New NAR data shows a housing market that, despite improving sales, still deals with tight credit.

The National Association of Realtors (NAR) released its July housing data yesterday, and though the data showed a marked improvement from July of 2010, it also showed a housing market that continues to continues to grapple with tougher financing.

Existing home sales, which include single-family homes, townhomes, condominiums, and co-ops, were down 3.5 percent from June to July; however, the July sales are a 21 percent boost from the July 2010 totals, though the number may reflect more the unusual market conditions of the 2010 home buyer tax credit than the current market (Houston, for example, has seen similar housing data for July).

The main takeaway from the housing data, though, was contract failures, which were reported by 16 percent of NAR members. Contract failures are cancellations that arise from declined mortgage applications or failed loan underwrites because of lower-than-expected appraisal values. Additionally, 9 percent of members reported delayed contacts because of low appraisals, and another 13 percent said that their contracts were renegotiated to lower prices because appraisals were below the initially agreed price.

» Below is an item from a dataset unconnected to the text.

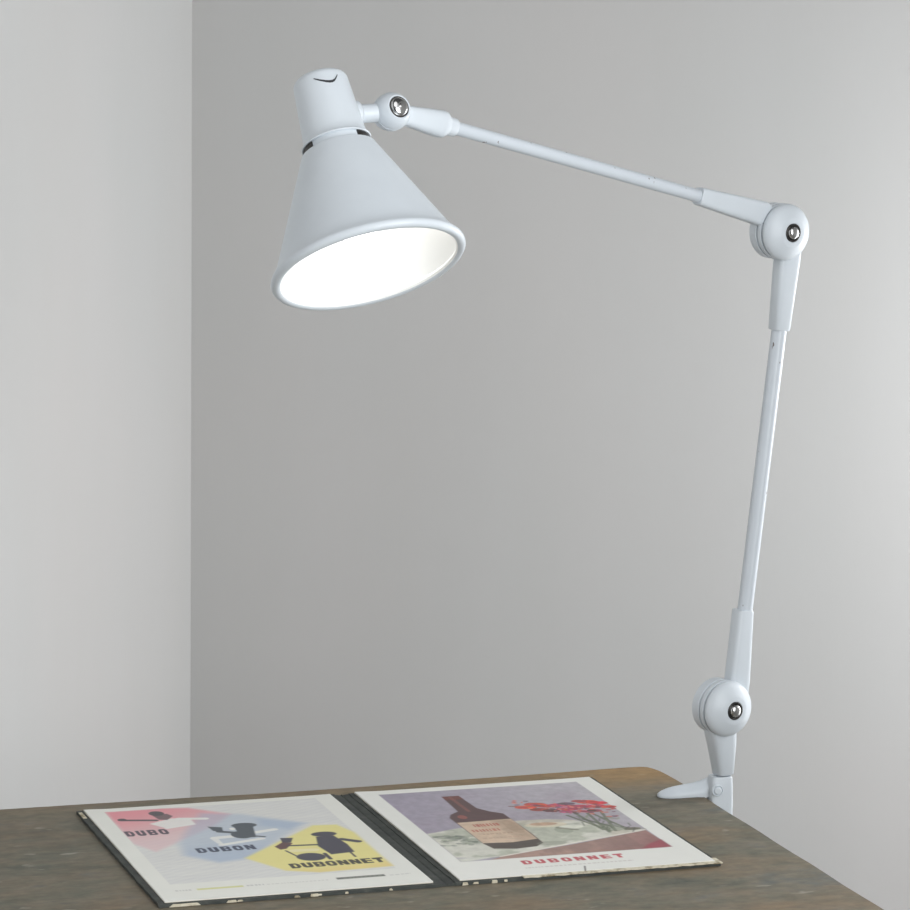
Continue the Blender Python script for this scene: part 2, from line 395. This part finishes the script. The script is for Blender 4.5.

Lawrence Yun, the NAR chief economist, said the data reflects the tight financing options that complicate housing’s recovery.

“Affordability conditions this year have been the most favorable on record dating back to 1970, but many buyers are being held back because banks are offering financing to only the most highly qualified borrowers, ignoring a large share of otherwise creditworthy buyers,” Yun said. “Those potential buyers represent the difference between an uneven recovery and a much more robust housing market that could stimulate additional economic activity and create jobs.”

Ron Phipps, the president of the NAR and the president of Phipps Realty in Warwick, R.I., was similarly frustrated with the appraisal data.

“For both mortgage credit and home appraisals, there’s been a parallel pendulum swing from very loose standards which led to the housing boom, to unnecessarily restrictive practices as an overreaction to the housing correction,” Phipps said. “To a great extent, banks are exerting influence on appraised valuations with negative impacts for both home sales and prices.”

The tight financing is made all the more difficult in the face of historically low interest rates. Just yesterday, Freddie Mac announced that its 30-year Fixed Mortgage Rate is now at an all-time low.